Colleges and cities have been wrestling as they consider monuments and buildings named on behalf of men who supported and profited from slavery or outwardly displayed racist tendencies in the earlier half of the 19th century and beyond. Tensions and protests have recently intensified across the country. On one side, people do not want to erase history; instead, they want confront and learn from it. What about whitewashing history in the name of “political correctness”? Others believe that removing monuments or changing names helps to come to terms with the past. Reveal or conceal?
At Harvard, in 2017, officials replaced a shield on a law school building that was the family crest of prosperous slave owners. The University of Minnesota decided last month to rename four buildings whose identities were linked to men who, e.g., kept residential housing segregated or secretly monitored the activities of Jewish students. The largest lake in Minneapolis, Lake Calhoun, is named after John Calhoun who died in 1850. Calhoun served as a U.S. representative and Vice President, was a senator from South Carolina, and defended slavery as a “positive good” that benefited both slaves and slave owners. In 2018, Minneapolis renamed the lake as Bde Maka Ska, a Dakota name that means White Earth Lake. Calhoun’s name will be removed from Yale’s campus.

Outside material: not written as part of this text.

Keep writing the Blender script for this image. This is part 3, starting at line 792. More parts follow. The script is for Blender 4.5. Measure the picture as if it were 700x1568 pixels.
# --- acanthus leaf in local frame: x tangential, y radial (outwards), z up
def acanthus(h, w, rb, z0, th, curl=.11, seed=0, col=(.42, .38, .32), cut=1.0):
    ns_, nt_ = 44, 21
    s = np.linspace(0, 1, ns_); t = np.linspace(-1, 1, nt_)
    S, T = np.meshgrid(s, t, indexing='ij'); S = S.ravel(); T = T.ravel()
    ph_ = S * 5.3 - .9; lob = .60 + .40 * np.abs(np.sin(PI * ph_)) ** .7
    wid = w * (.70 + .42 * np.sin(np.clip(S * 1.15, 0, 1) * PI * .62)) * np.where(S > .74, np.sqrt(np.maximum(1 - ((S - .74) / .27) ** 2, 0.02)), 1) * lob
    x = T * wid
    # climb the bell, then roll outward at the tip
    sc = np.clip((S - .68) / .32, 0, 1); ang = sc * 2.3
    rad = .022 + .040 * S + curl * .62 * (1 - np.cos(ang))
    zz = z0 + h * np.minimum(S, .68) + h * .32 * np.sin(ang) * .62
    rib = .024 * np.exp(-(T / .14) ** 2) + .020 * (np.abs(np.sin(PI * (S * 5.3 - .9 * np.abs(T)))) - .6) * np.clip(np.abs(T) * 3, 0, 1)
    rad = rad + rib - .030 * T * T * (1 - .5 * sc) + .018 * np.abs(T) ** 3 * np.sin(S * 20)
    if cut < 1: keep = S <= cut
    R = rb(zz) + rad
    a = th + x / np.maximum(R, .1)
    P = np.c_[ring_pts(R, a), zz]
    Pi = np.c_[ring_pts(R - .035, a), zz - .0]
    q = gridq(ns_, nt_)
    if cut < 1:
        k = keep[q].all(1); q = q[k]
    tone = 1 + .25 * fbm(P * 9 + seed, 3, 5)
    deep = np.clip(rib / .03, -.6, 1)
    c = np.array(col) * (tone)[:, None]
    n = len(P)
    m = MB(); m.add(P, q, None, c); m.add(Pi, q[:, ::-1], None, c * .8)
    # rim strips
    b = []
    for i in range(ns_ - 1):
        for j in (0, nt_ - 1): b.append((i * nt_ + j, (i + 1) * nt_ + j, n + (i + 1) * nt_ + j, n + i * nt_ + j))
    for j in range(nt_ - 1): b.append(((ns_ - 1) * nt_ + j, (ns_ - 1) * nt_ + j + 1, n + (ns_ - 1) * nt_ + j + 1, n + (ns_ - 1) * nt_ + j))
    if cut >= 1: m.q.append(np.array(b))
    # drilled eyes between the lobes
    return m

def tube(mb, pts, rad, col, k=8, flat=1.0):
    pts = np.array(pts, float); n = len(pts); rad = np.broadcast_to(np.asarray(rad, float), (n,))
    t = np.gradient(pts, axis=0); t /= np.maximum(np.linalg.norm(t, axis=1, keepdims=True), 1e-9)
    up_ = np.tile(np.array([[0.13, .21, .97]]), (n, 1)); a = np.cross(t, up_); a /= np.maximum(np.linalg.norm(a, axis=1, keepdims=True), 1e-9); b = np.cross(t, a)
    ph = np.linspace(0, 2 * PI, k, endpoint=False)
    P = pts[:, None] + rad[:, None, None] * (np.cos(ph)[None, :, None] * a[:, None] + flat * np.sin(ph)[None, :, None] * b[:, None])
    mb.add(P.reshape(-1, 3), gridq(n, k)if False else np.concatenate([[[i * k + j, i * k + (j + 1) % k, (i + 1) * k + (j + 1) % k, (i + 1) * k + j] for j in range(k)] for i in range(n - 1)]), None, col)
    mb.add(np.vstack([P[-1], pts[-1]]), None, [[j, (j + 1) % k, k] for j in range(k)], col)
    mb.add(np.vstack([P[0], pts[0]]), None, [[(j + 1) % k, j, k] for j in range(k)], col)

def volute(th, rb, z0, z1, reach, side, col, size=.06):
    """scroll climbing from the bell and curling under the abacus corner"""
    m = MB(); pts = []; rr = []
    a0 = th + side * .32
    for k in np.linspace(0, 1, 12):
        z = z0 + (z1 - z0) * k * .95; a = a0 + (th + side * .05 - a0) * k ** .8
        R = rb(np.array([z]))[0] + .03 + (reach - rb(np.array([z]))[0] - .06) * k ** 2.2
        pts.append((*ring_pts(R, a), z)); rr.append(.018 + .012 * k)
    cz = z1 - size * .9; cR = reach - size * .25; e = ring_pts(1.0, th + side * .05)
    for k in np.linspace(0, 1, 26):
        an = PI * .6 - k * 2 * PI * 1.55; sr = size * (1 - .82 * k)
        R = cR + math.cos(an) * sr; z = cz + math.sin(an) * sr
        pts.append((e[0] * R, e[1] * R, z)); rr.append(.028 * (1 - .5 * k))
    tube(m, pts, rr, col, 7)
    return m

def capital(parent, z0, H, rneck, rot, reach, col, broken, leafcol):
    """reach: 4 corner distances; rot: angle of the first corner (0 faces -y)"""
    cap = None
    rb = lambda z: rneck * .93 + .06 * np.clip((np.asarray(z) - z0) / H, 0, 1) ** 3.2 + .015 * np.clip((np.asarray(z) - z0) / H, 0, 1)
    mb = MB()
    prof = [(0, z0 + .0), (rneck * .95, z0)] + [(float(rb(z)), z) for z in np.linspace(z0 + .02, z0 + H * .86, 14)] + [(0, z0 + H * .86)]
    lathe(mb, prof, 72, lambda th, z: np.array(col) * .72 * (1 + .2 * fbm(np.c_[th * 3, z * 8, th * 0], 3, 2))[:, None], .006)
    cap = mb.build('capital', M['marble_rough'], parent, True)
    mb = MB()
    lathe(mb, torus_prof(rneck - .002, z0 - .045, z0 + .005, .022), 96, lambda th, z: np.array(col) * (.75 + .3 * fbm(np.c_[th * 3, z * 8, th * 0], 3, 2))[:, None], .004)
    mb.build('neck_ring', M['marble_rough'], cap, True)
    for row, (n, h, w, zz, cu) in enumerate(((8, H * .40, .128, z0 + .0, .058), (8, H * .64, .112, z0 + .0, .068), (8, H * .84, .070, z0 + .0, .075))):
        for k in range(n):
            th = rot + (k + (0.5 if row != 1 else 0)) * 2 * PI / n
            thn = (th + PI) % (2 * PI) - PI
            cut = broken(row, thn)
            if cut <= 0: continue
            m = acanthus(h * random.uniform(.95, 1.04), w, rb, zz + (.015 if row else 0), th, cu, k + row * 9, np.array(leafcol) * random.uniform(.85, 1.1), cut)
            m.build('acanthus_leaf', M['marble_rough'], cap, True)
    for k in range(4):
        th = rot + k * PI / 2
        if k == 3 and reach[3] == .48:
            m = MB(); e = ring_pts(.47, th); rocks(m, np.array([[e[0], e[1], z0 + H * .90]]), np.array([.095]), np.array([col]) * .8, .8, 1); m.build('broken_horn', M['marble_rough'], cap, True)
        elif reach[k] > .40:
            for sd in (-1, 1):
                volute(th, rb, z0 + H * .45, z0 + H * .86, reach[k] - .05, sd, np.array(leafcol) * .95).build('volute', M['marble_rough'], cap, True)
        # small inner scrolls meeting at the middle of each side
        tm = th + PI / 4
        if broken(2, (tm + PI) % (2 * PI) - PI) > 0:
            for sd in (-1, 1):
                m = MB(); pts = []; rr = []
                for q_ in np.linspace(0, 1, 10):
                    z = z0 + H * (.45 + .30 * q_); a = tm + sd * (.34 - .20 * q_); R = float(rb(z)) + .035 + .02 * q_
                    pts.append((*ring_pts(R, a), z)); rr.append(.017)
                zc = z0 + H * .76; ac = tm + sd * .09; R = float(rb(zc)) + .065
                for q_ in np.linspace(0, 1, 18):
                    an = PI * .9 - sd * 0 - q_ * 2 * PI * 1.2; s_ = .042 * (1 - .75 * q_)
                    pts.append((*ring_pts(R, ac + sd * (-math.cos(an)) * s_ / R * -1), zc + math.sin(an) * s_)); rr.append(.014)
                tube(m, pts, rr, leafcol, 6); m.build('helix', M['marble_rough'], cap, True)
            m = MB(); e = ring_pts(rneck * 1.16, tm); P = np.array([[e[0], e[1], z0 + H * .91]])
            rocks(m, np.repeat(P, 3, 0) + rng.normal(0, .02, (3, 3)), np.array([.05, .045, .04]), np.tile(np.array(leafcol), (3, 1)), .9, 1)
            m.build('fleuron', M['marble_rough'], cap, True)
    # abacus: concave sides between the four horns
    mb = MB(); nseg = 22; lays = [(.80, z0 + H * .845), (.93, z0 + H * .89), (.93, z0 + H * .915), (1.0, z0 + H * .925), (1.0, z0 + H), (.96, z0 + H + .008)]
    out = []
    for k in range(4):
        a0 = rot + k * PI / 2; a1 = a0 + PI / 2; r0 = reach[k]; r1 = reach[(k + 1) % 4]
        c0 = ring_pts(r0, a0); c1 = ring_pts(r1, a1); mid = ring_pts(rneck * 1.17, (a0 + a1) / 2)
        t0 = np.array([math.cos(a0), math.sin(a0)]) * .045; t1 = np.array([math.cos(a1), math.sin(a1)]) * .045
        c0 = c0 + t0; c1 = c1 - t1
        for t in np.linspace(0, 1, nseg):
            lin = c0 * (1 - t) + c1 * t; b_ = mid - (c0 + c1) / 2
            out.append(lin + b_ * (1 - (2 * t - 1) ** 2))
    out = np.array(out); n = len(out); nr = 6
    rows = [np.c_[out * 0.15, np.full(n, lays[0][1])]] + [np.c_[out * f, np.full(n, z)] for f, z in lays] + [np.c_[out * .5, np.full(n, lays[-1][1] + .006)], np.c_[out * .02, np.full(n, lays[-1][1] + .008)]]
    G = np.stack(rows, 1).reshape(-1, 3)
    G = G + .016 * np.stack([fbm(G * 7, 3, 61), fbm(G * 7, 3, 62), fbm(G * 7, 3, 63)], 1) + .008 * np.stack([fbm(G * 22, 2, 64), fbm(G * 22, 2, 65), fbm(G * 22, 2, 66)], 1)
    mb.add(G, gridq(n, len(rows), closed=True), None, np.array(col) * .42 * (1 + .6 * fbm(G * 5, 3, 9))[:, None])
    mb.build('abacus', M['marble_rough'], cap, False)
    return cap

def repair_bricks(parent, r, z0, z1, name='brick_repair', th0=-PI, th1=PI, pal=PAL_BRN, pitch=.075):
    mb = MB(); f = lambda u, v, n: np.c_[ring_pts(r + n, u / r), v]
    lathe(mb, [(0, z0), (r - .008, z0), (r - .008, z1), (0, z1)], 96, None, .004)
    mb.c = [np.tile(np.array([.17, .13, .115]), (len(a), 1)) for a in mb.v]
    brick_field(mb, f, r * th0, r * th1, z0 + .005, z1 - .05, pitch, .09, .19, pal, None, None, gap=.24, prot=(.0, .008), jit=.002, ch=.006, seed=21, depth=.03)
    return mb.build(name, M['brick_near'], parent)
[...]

Over the last several years Georgetown University, a Jesuit institution, has been grappling on how to confront its sale of 272 slaves to a Louisiana plantation owner in 1838. The movement started when a Georgetown undergraduate history major, Matthew Quallen, started publishing his research in the student newspaper, The Hoya, regarding Georgetown’s relationship to slavery. Historically, the Jesuits operated schools without charging tuition and instead relied on donations. This model became unsustainable, and even Rome got involved in the sale as a means to save the university.
Georgetown, a port city, had been heavily involved in the slave trade. Then the United States banned the importation of slaves in 1808, and it was not until the Abraham Lincoln era that slavery altogether became outlawed. In this span of approximately 60 years, upper-south states such as the Carolinas, Virginia, and Maryland began selling slaves to the southernmost states, most notably Louisiana, because the deep south heavily relied on cotton production, which was labor intensive. Remember, Eli Whitney invented the cotton gin in 1793 so more labor was greatly needed since post-picking production became significantly more efficient.
Under this backdrop, I was eager to visit the Illinois Holocaust Museum’s exhibit, “Purchased Lives: The American Slave Trade from 1808 to 1865.” Chief curator, Arielle Weininger, relied heavily on pieces from the Historic New Orleans Collection. For example, bills of sale noting special qualities of slaves are present. “Elizabeth, 20, fine washer and ironer, fair cook.” “Daniel (Tucker), 12, sprightly boy, [???] of foot in the dance.” The exhibit included a first edition of the book by Solomon Northrup, published in 1854, which was made into a movie called “12 Years a Slave.” Theophilis Freeman, the man who bought Northrup, is listed as a “negro trader” in a greater New Orleans address directory. An 1825 contract noted that a slave had been purchased for five hundred and sixty two dollars.
The exhibit did not contain a single reference to today’s debate on whether cities and post-secondary institutions should recognize slave traders or their wealthy benefactors who profited from slavery. Thus, this glaring omission sadly failed to connect the exhibit to an ongoing debate in current society.